> **Task requirements**: Quote, with no changes, the lines that run from the top of the material to the line with "of the recess')", both included.

> **Collected material**:
+++

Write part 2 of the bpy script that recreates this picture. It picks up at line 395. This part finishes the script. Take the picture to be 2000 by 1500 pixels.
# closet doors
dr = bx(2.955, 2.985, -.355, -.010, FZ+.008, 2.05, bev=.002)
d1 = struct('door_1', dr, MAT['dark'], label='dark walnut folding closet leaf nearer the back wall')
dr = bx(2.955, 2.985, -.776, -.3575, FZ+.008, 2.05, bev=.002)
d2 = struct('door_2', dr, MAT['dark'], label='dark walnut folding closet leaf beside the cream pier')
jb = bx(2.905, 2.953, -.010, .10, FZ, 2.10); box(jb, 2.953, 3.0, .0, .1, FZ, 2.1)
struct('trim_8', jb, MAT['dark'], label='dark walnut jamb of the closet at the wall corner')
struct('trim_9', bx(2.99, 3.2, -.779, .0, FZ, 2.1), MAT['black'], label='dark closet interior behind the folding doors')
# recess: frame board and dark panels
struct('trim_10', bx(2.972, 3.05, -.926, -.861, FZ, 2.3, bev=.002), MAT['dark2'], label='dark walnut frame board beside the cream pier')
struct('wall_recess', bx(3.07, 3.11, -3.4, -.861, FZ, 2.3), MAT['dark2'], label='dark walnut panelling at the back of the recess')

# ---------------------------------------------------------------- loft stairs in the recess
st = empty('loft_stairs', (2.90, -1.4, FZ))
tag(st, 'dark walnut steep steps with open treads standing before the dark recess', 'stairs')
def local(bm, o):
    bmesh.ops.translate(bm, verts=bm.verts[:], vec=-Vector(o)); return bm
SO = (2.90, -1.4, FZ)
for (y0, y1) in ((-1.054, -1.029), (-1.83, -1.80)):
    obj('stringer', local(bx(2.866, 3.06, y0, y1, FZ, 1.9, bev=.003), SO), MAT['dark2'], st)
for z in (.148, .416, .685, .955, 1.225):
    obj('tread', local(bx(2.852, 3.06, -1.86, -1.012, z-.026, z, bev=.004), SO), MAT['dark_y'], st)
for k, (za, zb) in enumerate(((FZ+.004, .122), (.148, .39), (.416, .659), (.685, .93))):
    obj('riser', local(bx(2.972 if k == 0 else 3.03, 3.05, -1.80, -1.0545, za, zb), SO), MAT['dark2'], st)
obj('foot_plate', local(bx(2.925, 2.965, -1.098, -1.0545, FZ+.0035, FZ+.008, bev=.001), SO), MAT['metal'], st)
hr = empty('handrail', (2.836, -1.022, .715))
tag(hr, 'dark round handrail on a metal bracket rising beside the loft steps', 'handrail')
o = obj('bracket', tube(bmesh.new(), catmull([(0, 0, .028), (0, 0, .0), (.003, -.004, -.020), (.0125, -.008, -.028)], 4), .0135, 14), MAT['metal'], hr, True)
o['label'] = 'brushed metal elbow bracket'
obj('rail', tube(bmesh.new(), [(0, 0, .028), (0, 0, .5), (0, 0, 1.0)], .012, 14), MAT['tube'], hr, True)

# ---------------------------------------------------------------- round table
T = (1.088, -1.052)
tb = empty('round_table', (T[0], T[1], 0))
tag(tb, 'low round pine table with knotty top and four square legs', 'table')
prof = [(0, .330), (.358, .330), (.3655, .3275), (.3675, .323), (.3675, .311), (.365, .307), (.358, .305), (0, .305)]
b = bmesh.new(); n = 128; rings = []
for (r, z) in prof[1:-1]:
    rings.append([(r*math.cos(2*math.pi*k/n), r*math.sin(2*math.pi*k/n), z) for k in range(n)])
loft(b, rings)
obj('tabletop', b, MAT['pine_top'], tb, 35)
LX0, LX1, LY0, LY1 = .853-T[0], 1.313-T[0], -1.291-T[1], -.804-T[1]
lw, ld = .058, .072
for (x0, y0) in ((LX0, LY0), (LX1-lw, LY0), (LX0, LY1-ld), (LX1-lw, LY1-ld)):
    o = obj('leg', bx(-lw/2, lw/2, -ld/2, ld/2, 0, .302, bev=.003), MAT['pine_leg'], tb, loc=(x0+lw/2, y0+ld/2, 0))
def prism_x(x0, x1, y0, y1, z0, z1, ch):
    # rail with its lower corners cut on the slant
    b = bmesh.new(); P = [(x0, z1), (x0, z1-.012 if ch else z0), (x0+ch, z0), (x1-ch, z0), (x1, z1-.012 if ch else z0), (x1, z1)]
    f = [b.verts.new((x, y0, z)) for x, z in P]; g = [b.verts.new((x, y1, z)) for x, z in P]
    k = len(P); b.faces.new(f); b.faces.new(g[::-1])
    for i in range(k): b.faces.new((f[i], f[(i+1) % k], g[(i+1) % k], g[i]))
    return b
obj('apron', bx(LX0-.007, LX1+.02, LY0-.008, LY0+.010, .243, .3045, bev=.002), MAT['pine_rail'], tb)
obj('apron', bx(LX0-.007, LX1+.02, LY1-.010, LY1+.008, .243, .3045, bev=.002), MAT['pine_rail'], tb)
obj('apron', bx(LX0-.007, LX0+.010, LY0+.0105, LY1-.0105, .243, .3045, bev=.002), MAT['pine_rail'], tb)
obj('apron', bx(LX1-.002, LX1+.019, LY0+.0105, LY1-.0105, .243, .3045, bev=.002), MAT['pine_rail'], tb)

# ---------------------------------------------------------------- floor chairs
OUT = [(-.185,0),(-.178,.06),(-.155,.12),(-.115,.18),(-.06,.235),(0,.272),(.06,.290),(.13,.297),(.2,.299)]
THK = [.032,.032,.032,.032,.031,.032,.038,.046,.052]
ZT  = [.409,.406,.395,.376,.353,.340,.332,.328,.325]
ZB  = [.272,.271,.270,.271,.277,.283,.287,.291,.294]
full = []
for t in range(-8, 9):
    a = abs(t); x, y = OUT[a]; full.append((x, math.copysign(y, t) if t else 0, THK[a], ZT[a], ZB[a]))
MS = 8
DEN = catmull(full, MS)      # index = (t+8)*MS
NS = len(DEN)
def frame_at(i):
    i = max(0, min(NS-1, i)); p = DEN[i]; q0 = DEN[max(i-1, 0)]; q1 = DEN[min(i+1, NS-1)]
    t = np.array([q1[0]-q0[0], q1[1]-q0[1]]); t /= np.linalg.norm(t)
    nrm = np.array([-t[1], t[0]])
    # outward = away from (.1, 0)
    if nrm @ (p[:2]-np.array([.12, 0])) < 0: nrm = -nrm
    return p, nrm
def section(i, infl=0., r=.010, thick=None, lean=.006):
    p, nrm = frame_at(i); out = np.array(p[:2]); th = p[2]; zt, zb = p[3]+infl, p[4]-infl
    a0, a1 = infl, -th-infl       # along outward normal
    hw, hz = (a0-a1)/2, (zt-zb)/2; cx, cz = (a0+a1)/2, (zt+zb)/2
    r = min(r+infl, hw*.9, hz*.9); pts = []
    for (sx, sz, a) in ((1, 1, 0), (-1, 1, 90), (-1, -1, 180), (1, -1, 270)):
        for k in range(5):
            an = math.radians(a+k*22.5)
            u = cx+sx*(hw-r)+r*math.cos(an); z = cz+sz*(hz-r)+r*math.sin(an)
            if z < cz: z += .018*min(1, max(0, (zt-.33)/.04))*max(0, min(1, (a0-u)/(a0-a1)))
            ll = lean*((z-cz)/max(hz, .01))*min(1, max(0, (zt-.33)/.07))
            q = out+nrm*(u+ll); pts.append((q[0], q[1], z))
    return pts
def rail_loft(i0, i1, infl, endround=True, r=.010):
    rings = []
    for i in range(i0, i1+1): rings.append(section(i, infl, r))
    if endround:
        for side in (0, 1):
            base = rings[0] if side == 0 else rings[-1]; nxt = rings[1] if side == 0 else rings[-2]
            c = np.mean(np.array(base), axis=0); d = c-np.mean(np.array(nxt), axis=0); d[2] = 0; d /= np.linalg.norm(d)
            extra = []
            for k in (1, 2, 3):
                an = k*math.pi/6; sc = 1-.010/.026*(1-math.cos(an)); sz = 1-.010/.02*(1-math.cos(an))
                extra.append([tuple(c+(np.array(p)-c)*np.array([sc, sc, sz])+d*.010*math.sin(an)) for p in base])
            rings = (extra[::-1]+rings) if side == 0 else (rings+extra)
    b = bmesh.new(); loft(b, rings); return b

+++

> **Worked answer**:
Write part 2 of the bpy script that recreates this picture. It picks up at line 395. This part finishes the script. Take the picture to be 2000 by 1500 pixels.
# closet doors
dr = bx(2.955, 2.985, -.355, -.010, FZ+.008, 2.05, bev=.002)
d1 = struct('door_1', dr, MAT['dark'], label='dark walnut folding closet leaf nearer the back wall')
dr = bx(2.955, 2.985, -.776, -.3575, FZ+.008, 2.05, bev=.002)
d2 = struct('door_2', dr, MAT['dark'], label='dark walnut folding closet leaf beside the cream pier')
jb = bx(2.905, 2.953, -.010, .10, FZ, 2.10); box(jb, 2.953, 3.0, .0, .1, FZ, 2.1)
struct('trim_8', jb, MAT['dark'], label='dark walnut jamb of the closet at the wall corner')
struct('trim_9', bx(2.99, 3.2, -.779, .0, FZ, 2.1), MAT['black'], label='dark closet interior behind the folding doors')
# recess: frame board and dark panels
struct('trim_10', bx(2.972, 3.05, -.926, -.861, FZ, 2.3, bev=.002), MAT['dark2'], label='dark walnut frame board beside the cream pier')
struct('wall_recess', bx(3.07, 3.11, -3.4, -.861, FZ, 2.3), MAT['dark2'], label='dark walnut panelling at the back of the recess')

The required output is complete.